What to do:
Return every line of the material exactly.

Supplied material:
☆ ☆ ☆ ☆ ☆ ☆ ☆
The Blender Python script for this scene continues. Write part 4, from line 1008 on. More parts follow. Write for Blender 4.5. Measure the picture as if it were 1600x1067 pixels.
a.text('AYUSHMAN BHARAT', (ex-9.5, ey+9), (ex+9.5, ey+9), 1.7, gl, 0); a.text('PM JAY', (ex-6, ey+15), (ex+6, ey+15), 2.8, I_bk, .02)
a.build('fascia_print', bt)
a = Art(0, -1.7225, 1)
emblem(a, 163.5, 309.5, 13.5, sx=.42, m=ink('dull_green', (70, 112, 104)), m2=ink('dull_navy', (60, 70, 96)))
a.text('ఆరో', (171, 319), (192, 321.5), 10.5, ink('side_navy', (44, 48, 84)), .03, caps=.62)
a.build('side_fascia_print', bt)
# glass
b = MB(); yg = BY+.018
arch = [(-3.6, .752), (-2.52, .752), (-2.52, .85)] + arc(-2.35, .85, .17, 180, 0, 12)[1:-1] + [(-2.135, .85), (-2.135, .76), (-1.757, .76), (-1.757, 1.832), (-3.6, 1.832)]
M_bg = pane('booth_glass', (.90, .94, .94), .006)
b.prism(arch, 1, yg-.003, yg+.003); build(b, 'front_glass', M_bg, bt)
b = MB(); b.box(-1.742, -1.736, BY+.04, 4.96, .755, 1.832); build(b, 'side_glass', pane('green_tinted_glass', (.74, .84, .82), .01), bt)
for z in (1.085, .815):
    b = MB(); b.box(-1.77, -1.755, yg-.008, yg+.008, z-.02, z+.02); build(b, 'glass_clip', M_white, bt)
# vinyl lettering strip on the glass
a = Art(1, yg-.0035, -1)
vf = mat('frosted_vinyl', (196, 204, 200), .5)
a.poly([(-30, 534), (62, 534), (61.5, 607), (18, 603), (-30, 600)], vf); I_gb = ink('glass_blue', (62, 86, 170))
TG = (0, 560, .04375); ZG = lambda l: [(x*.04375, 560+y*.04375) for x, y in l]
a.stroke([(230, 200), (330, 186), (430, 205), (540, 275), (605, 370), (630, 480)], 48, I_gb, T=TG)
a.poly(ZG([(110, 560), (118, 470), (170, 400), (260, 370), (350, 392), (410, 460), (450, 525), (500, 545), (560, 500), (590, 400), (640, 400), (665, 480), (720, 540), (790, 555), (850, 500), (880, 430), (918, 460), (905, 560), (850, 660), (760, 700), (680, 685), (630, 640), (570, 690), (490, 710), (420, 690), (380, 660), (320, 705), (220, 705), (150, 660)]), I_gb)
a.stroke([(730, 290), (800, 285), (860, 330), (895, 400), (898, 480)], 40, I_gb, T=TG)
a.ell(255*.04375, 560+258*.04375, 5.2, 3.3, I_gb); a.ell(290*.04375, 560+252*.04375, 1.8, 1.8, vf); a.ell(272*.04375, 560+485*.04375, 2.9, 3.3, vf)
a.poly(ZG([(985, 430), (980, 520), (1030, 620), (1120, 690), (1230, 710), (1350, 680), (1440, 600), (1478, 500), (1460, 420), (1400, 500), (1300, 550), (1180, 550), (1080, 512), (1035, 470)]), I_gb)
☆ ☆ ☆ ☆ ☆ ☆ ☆
Task answer:
The Blender Python script for this scene continues. Write part 4, from line 1008 on. More parts follow. Write for Blender 4.5. Measure the picture as if it were 1600x1067 pixels.
a.text('AYUSHMAN BHARAT', (ex-9.5, ey+9), (ex+9.5, ey+9), 1.7, gl, 0); a.text('PM JAY', (ex-6, ey+15), (ex+6, ey+15), 2.8, I_bk, .02)
a.build('fascia_print', bt)
a = Art(0, -1.7225, 1)
emblem(a, 163.5, 309.5, 13.5, sx=.42, m=ink('dull_green', (70, 112, 104)), m2=ink('dull_navy', (60, 70, 96)))
a.text('ఆరో', (171, 319), (192, 321.5), 10.5, ink('side_navy', (44, 48, 84)), .03, caps=.62)
a.build('side_fascia_print', bt)
# glass
b = MB(); yg = BY+.018
arch = [(-3.6, .752), (-2.52, .752), (-2.52, .85)] + arc(-2.35, .85, .17, 180, 0, 12)[1:-1] + [(-2.135, .85), (-2.135, .76), (-1.757, .76), (-1.757, 1.832), (-3.6, 1.832)]
M_bg = pane('booth_glass', (.90, .94, .94), .006)
b.prism(arch, 1, yg-.003, yg+.003); build(b, 'front_glass', M_bg, bt)
b = MB(); b.box(-1.742, -1.736, BY+.04, 4.96, .755, 1.832); build(b, 'side_glass', pane('green_tinted_glass', (.74, .84, .82), .01), bt)
for z in (1.085, .815):
    b = MB(); b.box(-1.77, -1.755, yg-.008, yg+.008, z-.02, z+.02); build(b, 'glass_clip', M_white, bt)
# vinyl lettering strip on the glass
a = Art(1, yg-.0035, -1)
vf = mat('frosted_vinyl', (196, 204, 200), .5)
a.poly([(-30, 534), (62, 534), (61.5, 607), (18, 603), (-30, 600)], vf); I_gb = ink('glass_blue', (62, 86, 170))
TG = (0, 560, .04375); ZG = lambda l: [(x*.04375, 560+y*.04375) for x, y in l]
a.stroke([(230, 200), (330, 186), (430, 205), (540, 275), (605, 370), (630, 480)], 48, I_gb, T=TG)
a.poly(ZG([(110, 560), (118, 470), (170, 400), (260, 370), (350, 392), (410, 460), (450, 525), (500, 545), (560, 500), (590, 400), (640, 400), (665, 480), (720, 540), (790, 555), (850, 500), (880, 430), (918, 460), (905, 560), (850, 660), (760, 700), (680, 685), (630, 640), (570, 690), (490, 710), (420, 690), (380, 660), (320, 705), (220, 705), (150, 660)]), I_gb)
a.stroke([(730, 290), (800, 285), (860, 330), (895, 400), (898, 480)], 40, I_gb, T=TG)
a.ell(255*.04375, 560+258*.04375, 5.2, 3.3, I_gb); a.ell(290*.04375, 560+252*.04375, 1.8, 1.8, vf); a.ell(272*.04375, 560+485*.04375, 2.9, 3.3, vf)
a.poly(ZG([(985, 430), (980, 520), (1030, 620), (1120, 690), (1230, 710), (1350, 680), (1440, 600), (1478, 500), (1460, 420), (1400, 500), (1300, 550), (1180, 550), (1080, 512), (1035, 470)]), I_gb)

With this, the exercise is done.